この時代を音のアルバムとして刻んでおくことは大事なんじゃないか

──新作も“コロナ以降”の初めてのアルバムということで、どういう変化があるのかと思っていましたが……録り下ろしの新曲10曲を含む全15曲という、相変わらずの熱量と情報量で(笑)。

そうですね(笑)。制作スタイルは変わりませんし、アルバムとなるとどうしても濃いものになってしまいますが、よりパワフルになっているかもしれません。

──サブスクの時代になってアルバム単位の考え方自体が希薄になってきているという世間の声もありますが、水樹さんはアルバムというフォーマットへの愛着を持ち続けているように感じます。

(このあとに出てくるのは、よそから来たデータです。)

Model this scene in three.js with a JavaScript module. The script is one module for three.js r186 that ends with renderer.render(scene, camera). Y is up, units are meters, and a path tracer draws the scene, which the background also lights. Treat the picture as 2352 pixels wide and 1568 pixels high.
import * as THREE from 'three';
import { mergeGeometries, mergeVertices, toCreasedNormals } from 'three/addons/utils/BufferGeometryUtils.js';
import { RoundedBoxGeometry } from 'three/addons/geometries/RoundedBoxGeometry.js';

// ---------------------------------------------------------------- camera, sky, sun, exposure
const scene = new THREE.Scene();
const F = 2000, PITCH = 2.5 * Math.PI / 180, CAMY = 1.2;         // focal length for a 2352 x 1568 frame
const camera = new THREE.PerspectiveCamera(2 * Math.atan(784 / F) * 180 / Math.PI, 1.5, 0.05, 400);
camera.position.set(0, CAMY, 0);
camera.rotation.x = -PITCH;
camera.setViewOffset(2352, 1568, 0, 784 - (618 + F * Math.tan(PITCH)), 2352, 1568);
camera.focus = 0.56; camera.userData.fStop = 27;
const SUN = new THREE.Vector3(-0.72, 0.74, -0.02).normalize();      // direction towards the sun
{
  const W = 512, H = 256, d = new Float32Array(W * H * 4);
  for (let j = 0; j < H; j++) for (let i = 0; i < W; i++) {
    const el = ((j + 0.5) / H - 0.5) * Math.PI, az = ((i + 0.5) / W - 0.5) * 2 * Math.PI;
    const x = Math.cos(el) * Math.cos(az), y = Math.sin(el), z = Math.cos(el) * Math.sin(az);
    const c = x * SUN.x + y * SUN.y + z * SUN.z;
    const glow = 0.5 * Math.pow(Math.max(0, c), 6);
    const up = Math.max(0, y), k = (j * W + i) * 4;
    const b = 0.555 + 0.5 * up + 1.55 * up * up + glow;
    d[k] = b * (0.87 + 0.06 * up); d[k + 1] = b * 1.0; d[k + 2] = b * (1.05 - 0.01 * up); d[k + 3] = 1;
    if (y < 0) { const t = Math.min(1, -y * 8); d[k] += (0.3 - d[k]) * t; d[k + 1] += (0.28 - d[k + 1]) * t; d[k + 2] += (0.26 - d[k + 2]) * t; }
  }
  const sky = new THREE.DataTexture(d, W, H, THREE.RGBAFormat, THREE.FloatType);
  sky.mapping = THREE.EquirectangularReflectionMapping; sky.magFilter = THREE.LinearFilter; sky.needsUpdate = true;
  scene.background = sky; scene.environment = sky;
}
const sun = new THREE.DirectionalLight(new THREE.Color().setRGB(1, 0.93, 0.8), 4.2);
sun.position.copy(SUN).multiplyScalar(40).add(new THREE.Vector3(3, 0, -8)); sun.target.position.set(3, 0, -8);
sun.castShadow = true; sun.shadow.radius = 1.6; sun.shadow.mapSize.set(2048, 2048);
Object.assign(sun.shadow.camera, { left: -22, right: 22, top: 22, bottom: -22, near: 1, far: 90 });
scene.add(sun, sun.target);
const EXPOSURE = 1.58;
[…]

そのあたりはいかがでしょう?

サブスクだと自分の好きな曲だけを聴いたり、独自のプレイリストで楽しむことも簡単にできますけど、頭からお尻まで通して聴くことで完成する、アルバムならではの楽しみ方を提示したいなと。そこは時代と逆行しているかもしれませんが、「DELIGHTED REVIVER」というひとつのステージを表現するように、セットリストを組むように曲を配置しているので、この流れで聴く気持ちよさをぜひ一度感じてほしいなと思います。

──発売日は“奈々の日”前日の7月6日ということで、“奈々の日”合わせのタイミングで出るアルバムはいつ以来だったかなと確認してみたら、2010年7月7日発売の8thアルバム「IMPACT EXCITER」以来でした。

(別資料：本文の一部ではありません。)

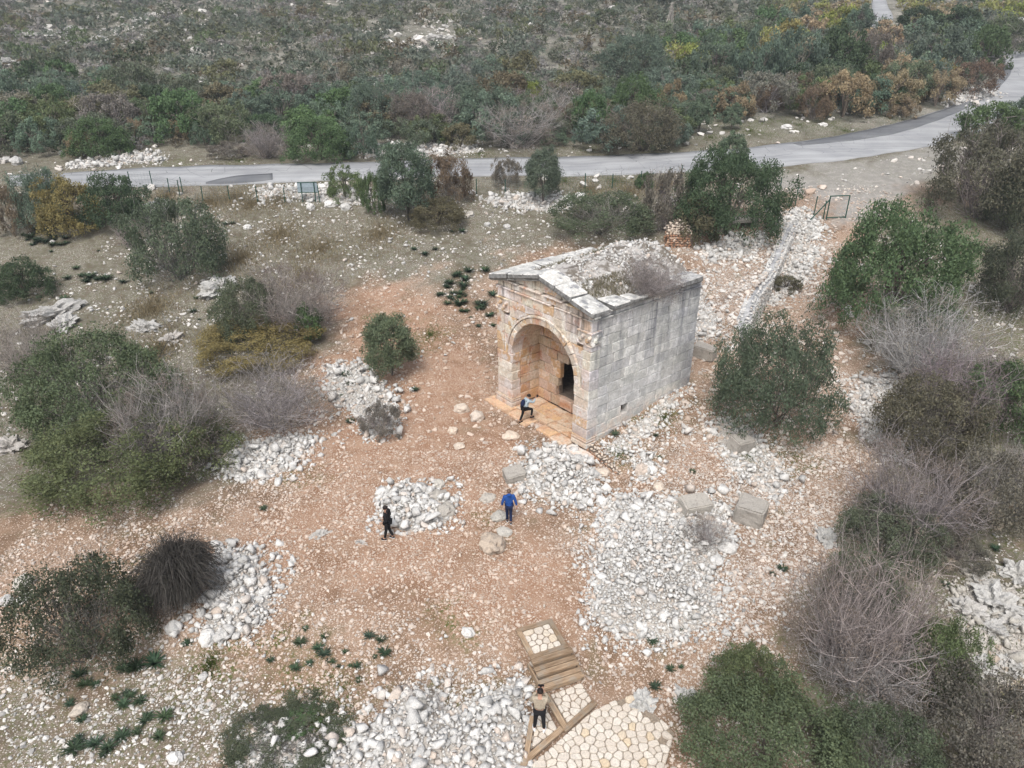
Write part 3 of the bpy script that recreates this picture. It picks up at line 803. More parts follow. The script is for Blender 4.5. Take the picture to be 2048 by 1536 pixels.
basis_wall("retaining_wall", WA + WN * .05, WB + WN * .05, wtop, wbase, .9, .27, "rubble", "long dry stone retaining wall tapering away behind the tomb", "wall", 21)
def T2W(x, b): return TP - NV * x + DV * b           # tomb x (right), b (back) -> world XY
basis_wall("retaining_wall", T2W(.22, .12), T2W(2.6, -.12), lambda f, p: .18 - .42 * f, lambda f, p: -.34, .34, .2, "rubble_warm", "low red stained stone wall beside the tomb's front corner pier", "wall", 22, .42)
p1 = ground(1332, 490); p2 = ground(1380, 488)
basis_wall("ruined_wall", p1[:2], p2[:2], lambda f, p: p1.z + 2.1 - 1.3 * abs(f - .45), lambda f, p: p1.z - .1, 1.2, .3, "rubble_warm", "ruined stump of rubble wall, orange at its foot, under the big dark bush", "wall", 23, 1.1)
# small collapsed chamber: a lintel slab over a dark gap
q = ground(1478, 458); e = empty("collapsed_chamber", q, .25); tag(e, "flat stone lintel over a dark gap below the big dark bush", "ruin")
for nm, x0, x1, y0, y1, z0, z1 in (("lintel", -1.7, 1.5, -.5, 1.2, .55, .85), ("support", -1.9, -1.2, -.3, 1.2, -.3, .54), ("support", 1.0, 1.7, -.3, 1.2, -.3, .54), ("back_wall", -1.2, 1.0, .9, 1.3, -.3, .54)):
    bev_box(nm, x0, x1, y0, y1, z0, z1, .05, ("dressed",), parent=e, jit=.06)

def worn_block(name, u, v, w, d, h, rz, label, tilt=(0, 0), mat="dressed", cat="stone block", lift=0.):
    g = ground(u, v); s = pxm(g)
    bm = bmesh.new(); bmesh.ops.create_cube(bm, size=1.0)
    for vv in bm.verts: vv.co += Vector([rb.uniform(-.05, .05) for _ in range(3)])
    bmesh.ops.bevel(bm, geom=bm.edges[:], offset=.07, segments=2, affect='EDGES')
    bmesh.ops.subdivide_edges(bm, edges=[e for e in bm.edges if e.calc_length() > .4], cuts=3, use_grid_fill=True)
    sd = Vector((u * .1, v * .1, 0))
    for vv in bm.verts: vv.co += vv.co.normalized() * .05 * mnoise.fractal(vv.co * 3 + sd, 1., 2., 3)
    me = bpy.data.meshes.new(name); bm.to_mesh(me); bm.free(); me.materials.append(M[mat])
    o = obj(name, me, None, (g.x, g.y, g.z + h * s * .42 + lift), (tilt[0], tilt[1], rz), (w * s, d * s, h * s))
    return tag(o, label, cat)
worn_block("fallen_block", 1028, 958, 42, 34, 24, .35, "squared grey block lying against the rubble heap before the porch", (.15, -.1))
worn_block("fallen_block", 1390, 1022, 62, 42, 30, .3, "long moulded grey block on the upper edge of the big rubble heap", (.1, .05))
worn_block("fallen_block", 1498, 1038, 58, 52, 46, -.5, "large cube of squared stone, rightmost of the fallen blocks by the big heap", (.1, .1))
worn_block("fallen_block", 1480, 898, 44, 36, 30, .5, "squared grey block lying under the small green tree", (.1, .1))
worn_block("fallen_block", 1408, 714, 42, 28, 26, -.6, "squared block against the tomb's far right corner", (0, .05))
worn_block("fallen_block", 1764, 694, 32, 26, 22, .6, "grey block beside the pale leafless shrub on the right", (.1, 0))
worn_block("fallen_block", 1545, 425, 26, 18, 12, .2, "flat pale slab at the top of the stony track", (0, .1), "rubble")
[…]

そうなんです! 7にこだわっているわりに、夏にアルバムが出ることは少なくて(笑)。自分の中ではよりスペシャル感があるし、ここからツアーに出るということで、夏のステージで歌うことも意識しながら作っていきました。

──新曲10曲の中には、このコロナ禍だからこその表現も見られます。時代性を感じさせない、言うならばファンタジーにもっと寄せた作品にすることもできたかと思うのですが、水樹さんとしては今の時代を表現しておきたかった?

そうですね。世界中の日常ががらりと変わってしまった今の状況は、これまで経験したことのないもので……。数年経って振り返ったときに「あのときみんなで戦ったよね」という……まさに“アルバム”ですよね。これからの生き方や価値観が大きく変わった時間だったと思いますし、この時代を音のアルバムとして刻んでおくことは大事なんじゃないかなと思ったんです。

──アルバム全体の構成を考えて、楽曲を集めて、アルバムタイトルを考えて……という工程はこれまでと変わらず?

大きく違ったのは、アルバムタイトルを先に付けたことですね。いつもはだいたい制作の途中でタイトルが浮かぶんですよ。作っているうちに「今回はこういう方向性の曲が多いから……こんなタイトルはどうだろう」って。でも今回は逆で、「DELIGHTED REVIVER」というタイトルを先に決めて、この旗印のもとに集った曲の中から選んでいきました。だからいつも以上に統一感があると思いますし、「みんなで未来に向かって進んで行きたい」というエネルギーがあふれるアルバムになったと思います。

──どうして変わっちゃったんですか?

みんなに会えない、ライブができない、自由に音楽が届けられないという2年半を過ごしたことで、伝えたいメッセージがあふれていて。導かれるように自然とそうなりました。

──伝えたい思いが明確だったからこそ、ゴールを定めて中身を磨き上げていったと。

はい。コンペで集まったたくさんの曲を聴いて、そこから直感で選んでいくというスタイルは変わっていないのですが、共通したテーマを元に構築していくことで、より練り上げることができたと思います。結果「みんなで立ち上がろうぜ!」「戦っていこうぜ!」というエネルギッシュな曲が大集結しました(笑)。